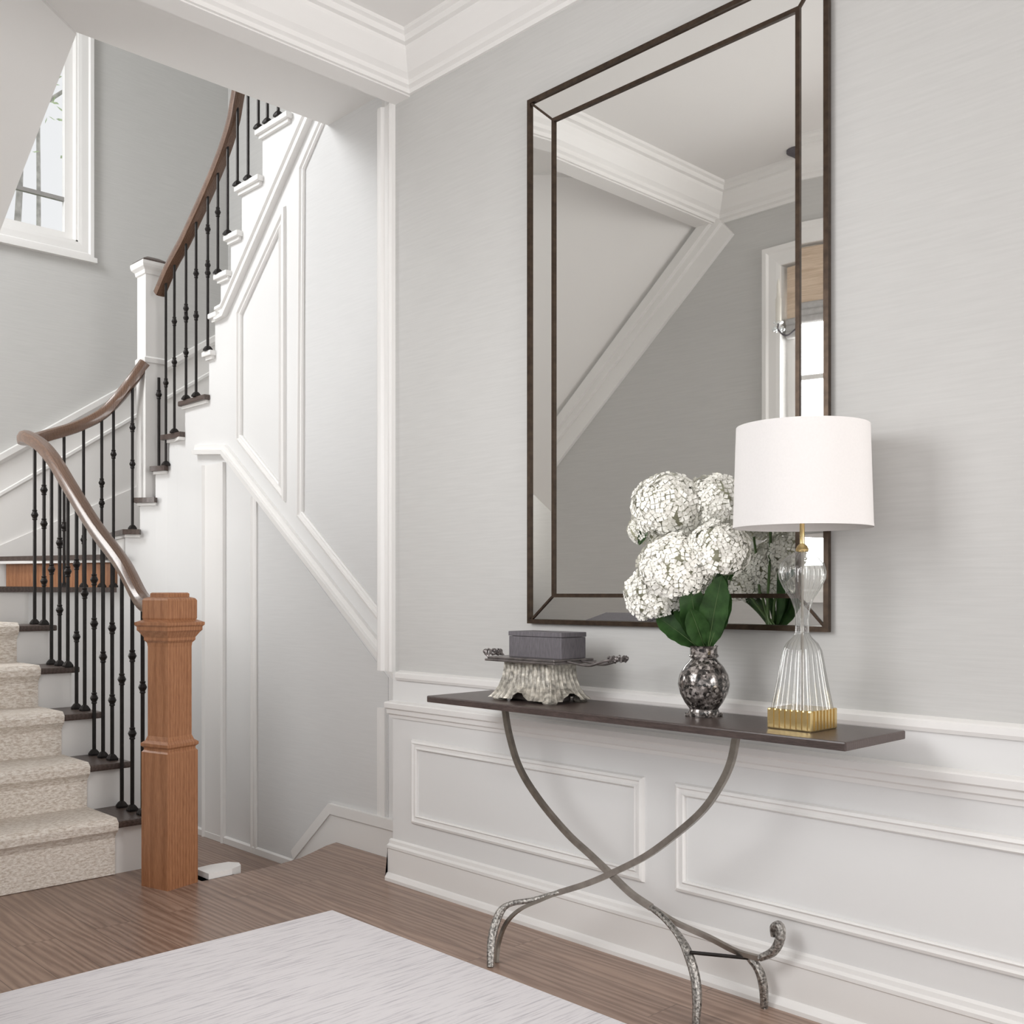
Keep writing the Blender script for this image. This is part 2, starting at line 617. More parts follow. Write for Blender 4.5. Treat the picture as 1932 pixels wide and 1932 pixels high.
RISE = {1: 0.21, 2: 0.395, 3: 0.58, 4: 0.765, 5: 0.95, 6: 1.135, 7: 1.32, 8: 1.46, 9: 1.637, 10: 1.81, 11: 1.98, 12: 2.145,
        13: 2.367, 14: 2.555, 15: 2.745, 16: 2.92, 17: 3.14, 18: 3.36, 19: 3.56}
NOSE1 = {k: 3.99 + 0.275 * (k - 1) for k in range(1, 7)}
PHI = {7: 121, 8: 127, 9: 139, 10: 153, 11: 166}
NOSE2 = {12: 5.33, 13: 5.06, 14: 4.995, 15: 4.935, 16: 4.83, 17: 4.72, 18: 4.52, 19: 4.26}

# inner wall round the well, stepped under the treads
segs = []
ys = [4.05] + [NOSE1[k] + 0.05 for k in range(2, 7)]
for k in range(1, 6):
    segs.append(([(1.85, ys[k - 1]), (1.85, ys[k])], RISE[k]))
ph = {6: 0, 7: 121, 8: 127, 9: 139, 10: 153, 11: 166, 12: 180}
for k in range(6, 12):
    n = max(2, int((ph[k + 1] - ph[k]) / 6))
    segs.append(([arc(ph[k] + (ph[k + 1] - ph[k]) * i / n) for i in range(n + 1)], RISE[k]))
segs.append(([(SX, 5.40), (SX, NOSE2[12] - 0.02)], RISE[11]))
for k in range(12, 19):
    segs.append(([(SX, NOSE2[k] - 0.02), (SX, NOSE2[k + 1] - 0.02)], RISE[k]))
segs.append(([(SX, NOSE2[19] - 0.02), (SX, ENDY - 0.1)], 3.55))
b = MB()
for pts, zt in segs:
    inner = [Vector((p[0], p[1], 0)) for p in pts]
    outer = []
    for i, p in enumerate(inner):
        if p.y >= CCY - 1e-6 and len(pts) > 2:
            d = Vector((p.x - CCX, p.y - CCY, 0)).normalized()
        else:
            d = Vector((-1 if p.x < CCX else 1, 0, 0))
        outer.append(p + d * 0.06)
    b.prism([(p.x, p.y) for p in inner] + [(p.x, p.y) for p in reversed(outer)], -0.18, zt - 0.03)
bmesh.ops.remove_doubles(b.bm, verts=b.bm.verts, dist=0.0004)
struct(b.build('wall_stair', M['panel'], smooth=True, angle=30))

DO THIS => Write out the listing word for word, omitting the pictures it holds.

EXERCISE RESULT =>
Keep writing the Blender script for this image. This is part 2, starting at line 617. More parts follow. Write for Blender 4.5. Treat the picture as 1932 pixels wide and 1932 pixels high.
RISE = {1: 0.21, 2: 0.395, 3: 0.58, 4: 0.765, 5: 0.95, 6: 1.135, 7: 1.32, 8: 1.46, 9: 1.637, 10: 1.81, 11: 1.98, 12: 2.145,
        13: 2.367, 14: 2.555, 15: 2.745, 16: 2.92, 17: 3.14, 18: 3.36, 19: 3.56}
NOSE1 = {k: 3.99 + 0.275 * (k - 1) for k in range(1, 7)}
PHI = {7: 121, 8: 127, 9: 139, 10: 153, 11: 166}
NOSE2 = {12: 5.33, 13: 5.06, 14: 4.995, 15: 4.935, 16: 4.83, 17: 4.72, 18: 4.52, 19: 4.26}

# inner wall round the well, stepped under the treads
segs = []
ys = [4.05] + [NOSE1[k] + 0.05 for k in range(2, 7)]
for k in range(1, 6):
    segs.append(([(1.85, ys[k - 1]), (1.85, ys[k])], RISE[k]))
ph = {6: 0, 7: 121, 8: 127, 9: 139, 10: 153, 11: 166, 12: 180}
for k in range(6, 12):
    n = max(2, int((ph[k + 1] - ph[k]) / 6))
    segs.append(([arc(ph[k] + (ph[k + 1] - ph[k]) * i / n) for i in range(n + 1)], RISE[k]))
segs.append(([(SX, 5.40), (SX, NOSE2[12] - 0.02)], RISE[11]))
for k in range(12, 19):
    segs.append(([(SX, NOSE2[k] - 0.02), (SX, NOSE2[k + 1] - 0.02)], RISE[k]))
segs.append(([(SX, NOSE2[19] - 0.02), (SX, ENDY - 0.1)], 3.55))
b = MB()
for pts, zt in segs:
    inner = [Vector((p[0], p[1], 0)) for p in pts]
    outer = []
    for i, p in enumerate(inner):
        if p.y >= CCY - 1e-6 and len(pts) > 2:
            d = Vector((p.x - CCX, p.y - CCY, 0)).normalized()
        else:
            d = Vector((-1 if p.x < CCX else 1, 0, 0))
        outer.append(p + d * 0.06)
    b.prism([(p.x, p.y) for p in inner] + [(p.x, p.y) for p in reversed(outer)], -0.18, zt - 0.03)
bmesh.ops.remove_doubles(b.bm, verts=b.bm.verts, dist=0.0004)
struct(b.build('wall_stair', M['panel'], smooth=True, angle=30))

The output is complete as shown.